Adam Inch

Adam Inch was born March 22, 1857, in Coulterhaugh, Scotland. In 1875, he emigrated to Canada and bought a farm on Upper Wentworth Street and Fennell Avenue where he ran a dairy farm to provide milk to Hamilton homes. In 1890, he married Jacqueline Lees Fortune, with whom he had 5 sons and 1 daughter.

He served on the Barton Township Board of Education, the Barton Township Council (where he was elected reeve in 1900), and on the Council of Wentworth County in 1905, 1906, and 1917. He also had interests in the Incline Railway Company, the Barton and Binbrook Telephone Company, and the Mount Hamilton Bus Lines. He was first a member of Barton Stone Presbyterian Church where he was an elder from 1891 to 1907. In 1905, he and his family were instrumental in the organization of Chalmers Presbyterian Church on Mountain Brow Blvd. where he served as elder. He was also active in the Hillcrest Lodge AF & AM.

During World War I, in which four of his sons served with distinction (two earning the Military Cross), he organized a number of Red Cross activities. In the early 1920's, he sold his dairy herd and actively campaigned on the City Council to take the land south of Concession Street into the city. Houses in this area had few sidewalks, no sewage or water supplies, and poor police and fire protection. The population was also growing rapidly.

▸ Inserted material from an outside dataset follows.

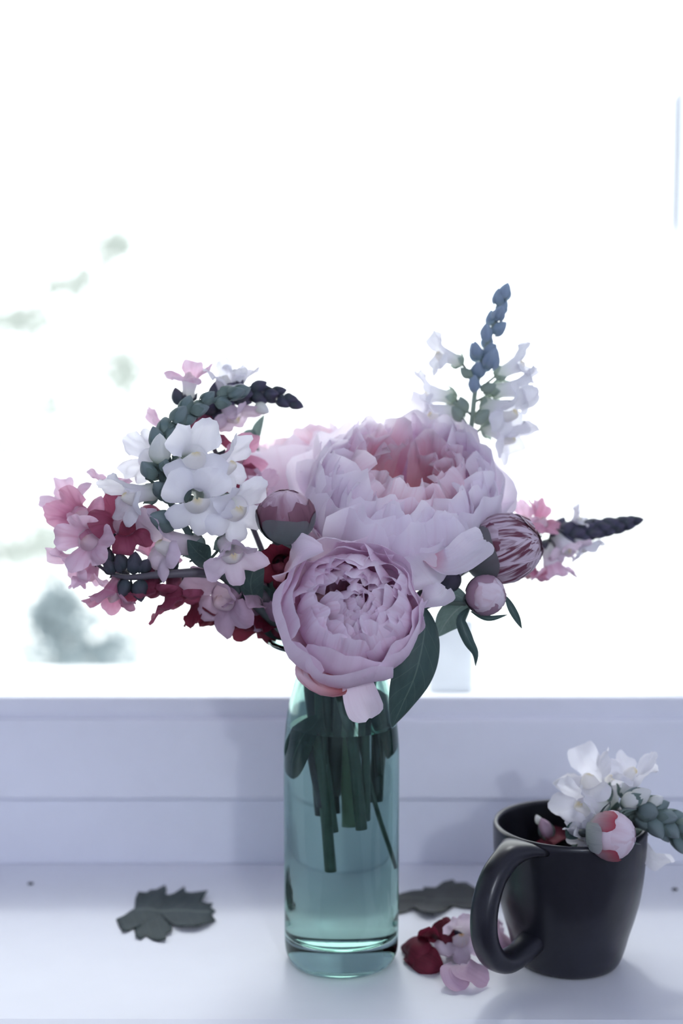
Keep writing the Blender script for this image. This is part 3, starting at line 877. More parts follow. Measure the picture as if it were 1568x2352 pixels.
# ------------------------------------------------------------------ snapdragons
def lip_mesh(name, phi0, span, lobes, length, a0, a1, r0, z0, seed, notch=0.5, n=9, m=26):
    """a lip of a snapdragon: thin lobes that leave the mouth at angle a0 and bend to a1 from the tube's axis"""
    cols = []
    for j in range(m + 1):
        u = 2 * j / m - 1
        ph = rad(phi0 + u * span)
        lob = abs(math.sin(math.pi * lobes * (u + 1) / 2))
        ln = length * (1 - notch + notch * lob ** 0.55) * (1 + 0.22 * noise.noise(V((u * 2.2, seed, 3.1))) + 0.12 * noise.noise(V((u * 7.5, seed * 1.7, 5.5))))
        if lobes == 3 and abs(u) < 0.33:
            ln *= 0.86
        r, z = r0, z0
        col = []
        for i in range(n + 1):
            v = i / n
            a = a0 + (a1 - a0) * v + 0.75 * v * noise.noise(V((u * 1.9, v * 1.4, seed * 3.3)))
            if i:
                r += math.sin(a) * ln / n
                z += math.cos(a) * ln / n
            d = 0.13 * v ** 1.5 * noise.noise(V((u * 4.6, v * 2.2, seed * 2.2))) - 0.06 * v * (1 - lob)
            rr = r - math.cos(a) * d
            zz = z + math.sin(a) * d
            pp = ph + 0.10 * v * noise.noise(V((u * 3, seed, 8.8)))
            col.append(((rr * math.cos(pp), rr * math.sin(pp), zz), (j / m, 0.25 + 0.75 * v)))
        cols.append(col)
    vs, uv = [], []
    for i in range(n + 1):
        for j in range(m + 1):
            vs.append(cols[j][i][0])
            uv.append(cols[j][i][1])
    return mesh(name, vs, grid_faces(n + 1, m + 1), uv)

def tube_mesh(seed):
    prof = smooth_prof([(0.02, 0.0), (0.12, 0.01), (0.165, 0.08), (0.155, 0.22), (0.175, 0.38), (0.205, 0.50), (0.215, 0.58)], 16)
    vs, fs, uv = [], [], []
    for i, (r, z) in enumerate(prof):
        for j in range(20):
            a = 2 * math.pi * j / 20
            rr = r * (1 + 0.12 * math.cos(2 * a) * z + 0.06 * noise.noise(V((a, z * 4, seed))))
            vs.append((rr * math.cos(a), rr * math.sin(a), z))
            uv.append((j / 20, z / 0.58 * 0.4))
    for i in range(16):
        for j in range(20):
            j2 = (j + 1) % 20
            fs.append((i * 20 + j, i * 20 + j2, (i + 1) * 20 + j2, (i + 1) * 20 + j))
    return mesh('floret', vs, fs, uv)

def palate_mesh(seed):
    vs, uv = [], []
    n, m = 8, 14
    for i in range(n + 1):
        for j in range(m + 1):
            v = i / n
            u = 2 * j / m - 1
            ph = rad(-90 + u * 88)
            r = 0.21 * (1 - v) + 0.02 * v
            two = 1 + 0.25 * math.cos(u * math.pi * 1.0)
            z = 0.54 + 0.17 * math.sin(v * math.pi * 0.75) * two
            vs.append((r * math.cos(ph), r * math.sin(ph) + 0.06 * v, z))
            uv.append((j / m, v))
    return mesh('palate', vs, grid_faces(n + 1, m + 1), uv)

def calyx_mesh(seed):
    vs, fs, uv = [], [], []
    for q in range(5):
        a0 = 2 * math.pi * q / 5 + seed
        b = len(vs)
        for i in range(6):
            s = i / 5
            w = 0.11 * math.sin(math.pi * min(1, 0.25 + 0.75 * s)) + 0.003
            r = 0.06 + 0.16 * math.sin(min(1, s * 1.6) * math.pi / 2) + 0.06 * s * s
            z = -0.03 + 0.26 * s
            for j in range(3):
                t = j - 1
                ca, sa = math.cos(a0), math.sin(a0)
                x = r - 0.03 * t * t
                y = w * t
                vs.append((x * ca - y * sa, x * sa + y * ca, z))
                uv.append((j / 2, s))
        for i in range(5):
            for j in range(2):
                fs.append((b + i * 3 + j, b + i * 3 + j + 1, b + (i + 1) * 3 + j + 1, b + (i + 1) * 3 + j))
    return mesh('calyx', vs, fs, uv)

NVAR = 5
TUBE = [tube_mesh(q) for q in range(NVAR)]
UP = [lip_mesh('upper_lip', 90, 84, 2, 0.52, 0.15, (0.95, 1.35, 0.7, 1.7, 1.1)[q], 0.20, 0.56, q * 1.9 + 0.4, 0.45) for q in range(NVAR)]
LOW = [lip_mesh('lower_lip', -90, 92, 3, 0.50, 0.45, (2.0, 2.5, 1.7, 2.2, 2.7)[q], 0.20, 0.55, q * 2.3 + 7.7, 0.55) for q in range(NVAR)]
PALM = [palate_mesh(q) for q in range(2)]
CAL = [calyx_mesh(q * 0.7) for q in range(3)]

def bud_mesh(seed):
    vs, fs, uv = [], [], []
    n, k = 10, 15
    for i in range(n + 1):
        s = i / n
        r = 0.33 * math.sin(math.pi * s ** 0.8) ** 0.75 if 0 < s < 1 else 0.004
        for j in range(k):
            a = 2 * math.pi * j / k
            rr = r * (1 + 0.10 * math.cos(5 * a + seed) * math.sin(math.pi * s)) + 0.002
            vs.append((rr * math.cos(a), rr * math.sin(a), s))
            uv.append((j / k, s))
    for i in range(n):
        for j in range(k):
            j2 = (j + 1) % k
            fs.append((i * k + j, i * k + j2, (i + 1) * k + j2, (i + 1) * k + j))
    return mesh('flower_bud', vs, fs, uv)

def scale_mesh(seed):
    """a small pointed sepal that wraps one side of a bud"""
    vs, uv = [], []
    for i in range(8):
        s = i / 7
        w = 0.62 * math.sin(math.pi * min(1, 0.15 + 0.85 * s)) + 0.01
        r = 0.37 * math.sin(math.pi * min(1, s * 0.85 + 0.06) ** 0.8) ** 0.75 + 0.02
        for j in range(5):
            t = (j - 2) / 2
            a = t * w * 1.3
            vs.append((r * math.cos(a), r * math.sin(a), s * 0.84 - 0.02))
            uv.append((j / 4, s))
    return mesh('sepal', vs, grid_faces(8, 5), uv)
BUD = [bud_mesh(q) for q in range(4)]
SCALE = [scale_mesh(q) for q in range(2)]

def floret(parent, px, py, Y, d, size, colour, seed, up=None, cal=None, stemc=None, roll=0.0, tubecol=None, pedmat=None):
    """mouth of the flower at pixel px,py; d = (right, up, towards the camera)"""
    rnd = random.Random(seed)
    ax = V((d[0], -d[2], d[1])).normalized()
    mouth = P(px, py, Y)
    base = mouth - ax * size * 0.55
    m = Matrix.Translation(base) @ axis_frame(ax, up or V((0, 0, 1)), roll) @ Matrix.Scale(size, 4)
    q = seed % NVAR
    mat = SN[colour]
    f = put('floret', TUBE[q], SN[tubecol] if tubecol else mat, parent, m)
    put('upper_lip', UP[(seed * 3 + 1) % NVAR], mat, f, m)
    put('lower_lip', LOW[(seed * 2 + 1) % NVAR], mat, f, m)
    put('palate', PALM[seed % 2], PAL[colour], f, m)
    put('calyx', CAL[seed % 3], cal or M_calyx, f, m)
    if stemc:
        j = min(range(len(stemc)), key=lambda i: (stemc[i] - base).length)
        j = max(j - 2, 0)
        if (stemc[j] - base).length > 0.003:
            stem(f, [stemc[j], (stemc[j] + base) / 2 + V((0, 0, -0.001)), base + ax * 0.001], 0.0011, 0.0010, pedmat or M_stem, 'pedicel', n=6, k=6)
    return f

def flower_bud(parent, pos, ax, size, mat, seed, scalemat=None):
    m = Matrix.Translation(pos) @ axis_frame(ax, V((0, 0, 1)), seed * 1.3) @ Matrix.Scale(size, 4)
    b = put('flower_bud', BUD[seed % 4], mat, parent, m)
    if scalemat:
        for q in range(2):
            put('sepal', SCALE[0], scalemat, b, m @ Matrix.Rotation(q * 2.6 + seed, 4, 'Z'))
    return b

def spike_buds(parent, c, s0, s1, cnt, z0, z1, mat, seed, spread0=0.9, spread1=0.35, scalemat=None, rstem=0.002):
    rnd = random.Random(seed)
    T, N = frames(c)
    n = len(c) - 1
    for i in range(cnt):
        s = s0 + (s1 - s0) * (i / max(1, cnt - 1)) ** 0.9
        k = min(n, int(round(s * n)))
        u = i / max(1, cnt - 1)
        a = i * 2.399 + seed
        b = T[k].cross(N[k])
        rdir = N[k] * math.cos(a) + b * math.sin(a)
        sp = spread0 + (spread1 - spread0) * u
        ax = (T[k] * math.cos(sp) + rdir * math.sin(sp)).normalized()
        sz = (z0 + (z1 - z0) * u) * rnd.uniform(0.9, 1.1)
        flower_bud(parent, c[k] + rdir * rstem * 0.6, ax, sz, mat, seed + i, scalemat)
    flower_bud(parent, c[-1], T[-1], z1 * 1.1, mat, seed + 50, scalemat)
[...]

Finally in 1929, the city limits were extended to Fennell Avenue but the city now taxed the vacant farm land as individual city vacant lots. Forty-two acres were lost to the city for taxes. After World War II, the city decided to open a city park on 16 acres of this property, naming it "Inch Park". Adam Inch died on July 3, 1933, in Hamilton, Ontario.


References:
1. Corporation of the City of Hamilton, Department of Public Works and Traffic, Parks Division, Park Development Section. Parks Master Plan database, 1996.
2. Dictionary of Hamilton Biography. vol. 3. p. 96.